### Written task:
Using the material below, repeat exactly the lines from the one with "Build this scene" through the one with "scene.cycles.max_bounces = 6;", ends included, without any images.
begin Dataset entries
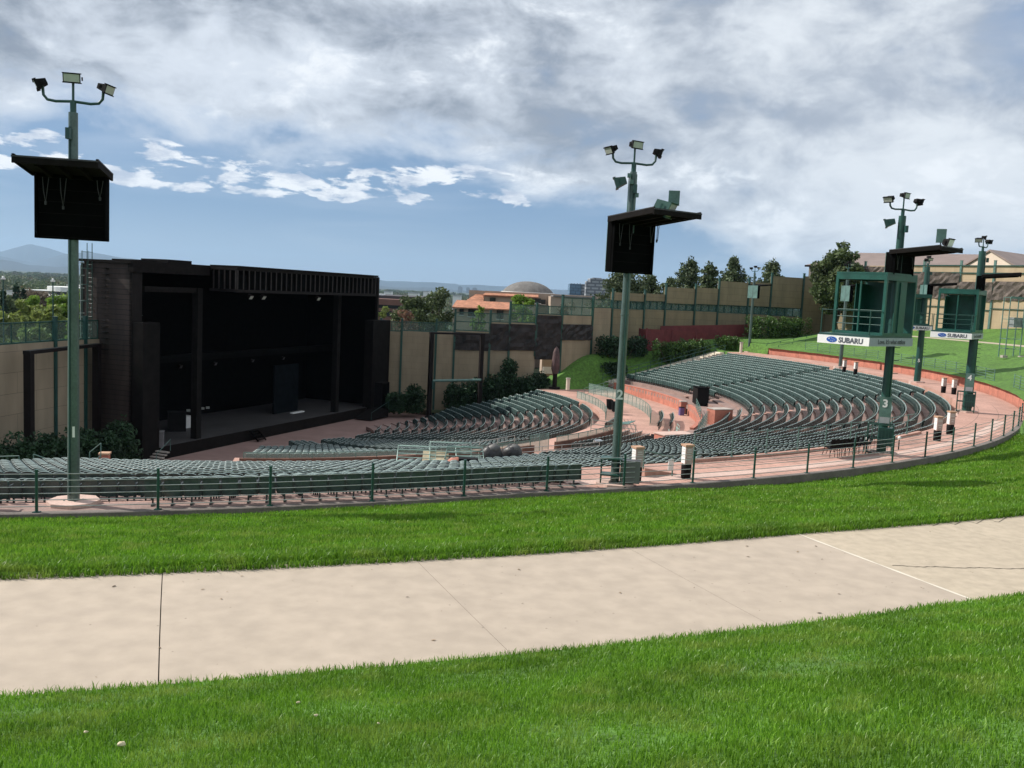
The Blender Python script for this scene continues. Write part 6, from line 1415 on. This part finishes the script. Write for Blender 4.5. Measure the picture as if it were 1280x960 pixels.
n_ = hm.node_tree; n_.nodes.remove(n_.nodes['Principled BSDF']); pv = n_.nodes.new('ShaderNodeVolumePrincipled'); pv.inputs['Color'].default_value = (.50, .73, 1, 1); pv.inputs['Density'].default_value = 3.2e-5; pv.inputs['Anisotropy'].default_value = .1
n_.links.new(pv.outputs[0], n_.nodes['Material Output'].inputs['Volume']); tag(hz, 'thin blue air between the viewer and the mountains', 'haze', kind='stuff')

# ------------------------------------------------------------------ litter
g = seed(); V = []; F = []
for k in range(170):
    a = g.uniform(-89, -62); r = g.uniform(80.5, 84.05); p = pol(r+wp(a), a, lawn_z(82+wp(a), a)+.006); s = .008+.035*g.uniform(0, 1)**2.5; w = g.uniform(0, 6.3); u = np.array([math.cos(w), math.sin(w), 0])*s; v_ = np.array([-math.sin(w), math.cos(w), 0])*s*.5; i = len(V)
    V += [p-u, p-v_+UPV*.004, p+u+UPV*.008, p+v_+UPV*.003]; F.append((i, i+1, i+2, i+3))
o = bpy.data.objects.new('leaf_litter', raw('leaf_litter', np.array(V), np.array(F), mat_leaf('dry_leaf', (.06, .045, .03), (.30, .22, .14), .1, .8, .3, 5))); COL.objects.link(o); tag(o, 'small dry leaf scraps strewn over the concrete path', 'litter', kind='stuff')
CHIP = mat('dry_wood_chip', (.62, .54, .36), .8, 0, .2, 20)
def on_lawn(x, y):
    d = Fv + (x-640)/FPX*R2 + (480-y)/FPX*U2
    for k in range(2000):
        p = EYEP+d*(2+k*.01)/d[1]; q = lawn_z(math.hypot(p[0]-CX, p[1]-CY), ang(p)[0])
        if p[2] <= q+.075: return p
    return p
for x, y, s, lb in ((152, 930, .046, 'largest pale dry wood chip in the grass at lower left'), (107, 915, .022, 'small pale chip left of the largest wood chip'), (373, 878, .024, 'brownish curled leaf in the grass below the path'), (395, 894, .024, 'pale dry leaf right of the curled one in the grass'), (473, 904, .016, 'tiny white fleck in the foreground grass')):
    p = on_lawn(x, y); m = MB(); m.ellipsoid(p, s, s*.5, s*.35, 7, 5, jit=.3); o = m.build('wood_chip', CHIP, None, p); o.rotation_euler = (.5, .3, 1.0); tag(o, lb, 'wood chip', 'dry chips in the foreground grass')
S.render.film_transparent = False
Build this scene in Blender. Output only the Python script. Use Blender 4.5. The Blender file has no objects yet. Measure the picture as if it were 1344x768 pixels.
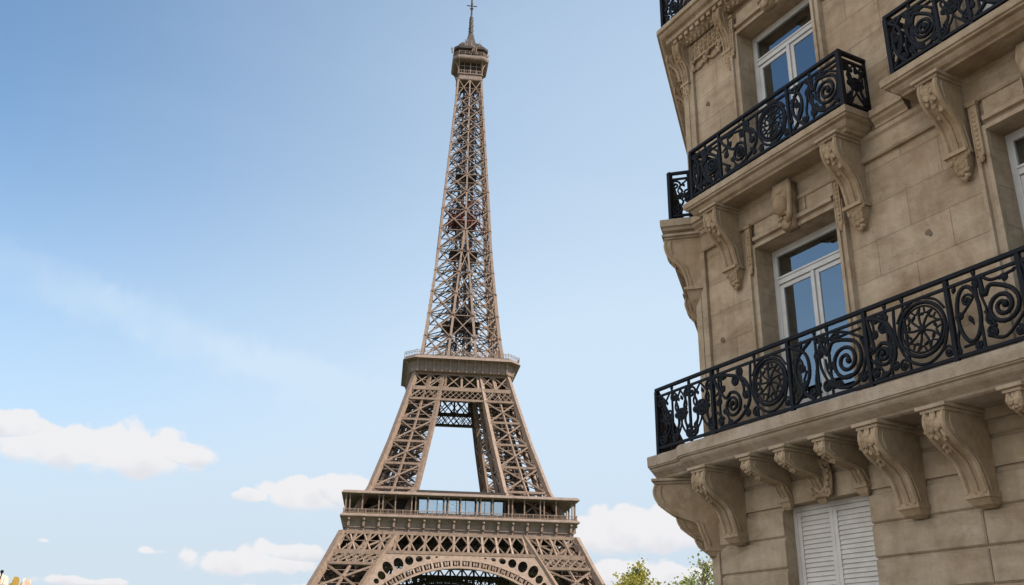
import bpy, bmesh, math, random
from mathutils import Vector, Matrix, Quaternion
rnd = random.Random(7)
R = math.radians
scene = bpy.context.scene
col = scene.collection

# ------------------------------------------------------------------ camera
CAMZ = 1.6
cd = bpy.data.cameras.new('camera'); cam = bpy.data.objects.new('camera', cd); col.objects.link(cam)
cd.sensor_width = 36; cd.lens = 36*1260.36/1344; cd.clip_end = 20000; cd.clip_start = .1
TH, RO = R(21.4946), R(.88422)
cf = Vector((0, math.cos(TH), math.sin(TH))); cu = Vector((0, -math.sin(TH), math.cos(TH))); cr = Vector((1, 0, 0))
r2 = cr*math.cos(RO) + cu*math.sin(RO); u2 = cu*math.cos(RO) - cr*math.sin(RO)
cam.matrix_world = Matrix(((r2.x, u2.x, -cf.x, 0), (r2.y, u2.y, -cf.y, 0), (r2.z, u2.z, -cf.z, CAMZ), (0, 0, 0, 1)))
scene.camera = cam
scene.view_settings.view_transform = 'Standard'; scene.view_settings.look = 'None'
scene.view_settings.gamma = 1; scene.view_settings.use_curve_mapping = False
scene.view_settings.exposure = 0.5
scene.cycles.max_bounces = 6; scene.cycles.diffuse_bounces = 1; scene.cycles.transparent_max_bounces = 8

# ------------------------------------------------------------------ sky
SUN_AZ, SUN_EL = 122, 46          # azimuth clockwise from +Y
world = bpy.data.worlds.new('World'); scene.world = world; world.use_nodes = True
wt = world.node_tree; wt.nodes.clear(); wn, wl = wt.nodes, wt.links
def M(op, a, b=None, c=None, clamp=False, tree=None):
    t = tree or wt
    n = t.nodes.new('ShaderNodeMath'); n.operation = op; n.use_clamp = clamp
    for i, v in enumerate((a, b, c)):
        if v is None: continue
        if isinstance(v, (int, float)): n.inputs[i].default_value = v
        else: t.links.new(v, n.inputs[i])
    return n.outputs[0]
def smooth(x, a, b):
    n = wn.new('ShaderNodeMapRange'); n.interpolation_type = 'SMOOTHSTEP'
    wl.new(x, n.inputs[0]); n.inputs[1].default_value = a; n.inputs[2].default_value = b
    return n.outputs[0]
sky = wn.new('ShaderNodeTexSky'); sky.sky_type = 'NISHITA'; sky.sun_disc = False
sky.sun_elevation = R(SUN_EL); sky.sun_rotation = R(SUN_AZ); sky.altitude = 60
sky.air_density = 1.1; sky.dust_density = 1.6; sky.ozone_density = 2.9
tc = wn.new('ShaderNodeTexCoord'); DIR = tc.outputs['Generated']
sep = wn.new('ShaderNodeSeparateXYZ'); wl.new(DIR, sep.inputs[0])
azi = M('MULTIPLY', M('ARCTAN2', sep.outputs[0], sep.outputs[1]), 57.29578)
ele = M('MULTIPLY', M('ARCSINE', sep.outputs[2]), 57.29578)
def wnoise(scale, detail, rough, vec=DIR, dist=0.0):
    n = wn.new('ShaderNodeTexNoise'); n.inputs['Scale'].default_value = scale; n.inputs['Detail'].default_value = detail
    n.inputs['Roughness'].default_value = rough; n.inputs['Distortion'].default_value = dist
    wl.new(vec, n.inputs['Vector']); return n.outputs[0]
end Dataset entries
### Problem solution:
Build this scene in Blender. Output only the Python script. Use Blender 4.5. The Blender file has no objects yet. Measure the picture as if it were 1344x768 pixels.
import bpy, bmesh, math, random
from mathutils import Vector, Matrix, Quaternion
rnd = random.Random(7)
R = math.radians
scene = bpy.context.scene
col = scene.collection

# ------------------------------------------------------------------ camera
CAMZ = 1.6
cd = bpy.data.cameras.new('camera'); cam = bpy.data.objects.new('camera', cd); col.objects.link(cam)
cd.sensor_width = 36; cd.lens = 36*1260.36/1344; cd.clip_end = 20000; cd.clip_start = .1
TH, RO = R(21.4946), R(.88422)
cf = Vector((0, math.cos(TH), math.sin(TH))); cu = Vector((0, -math.sin(TH), math.cos(TH))); cr = Vector((1, 0, 0))
r2 = cr*math.cos(RO) + cu*math.sin(RO); u2 = cu*math.cos(RO) - cr*math.sin(RO)
cam.matrix_world = Matrix(((r2.x, u2.x, -cf.x, 0), (r2.y, u2.y, -cf.y, 0), (r2.z, u2.z, -cf.z, CAMZ), (0, 0, 0, 1)))
scene.camera = cam
scene.view_settings.view_transform = 'Standard'; scene.view_settings.look = 'None'
scene.view_settings.gamma = 1; scene.view_settings.use_curve_mapping = False
scene.view_settings.exposure = 0.5
scene.cycles.max_bounces = 6; scene.cycles.diffuse_bounces = 1; scene.cycles.transparent_max_bounces = 8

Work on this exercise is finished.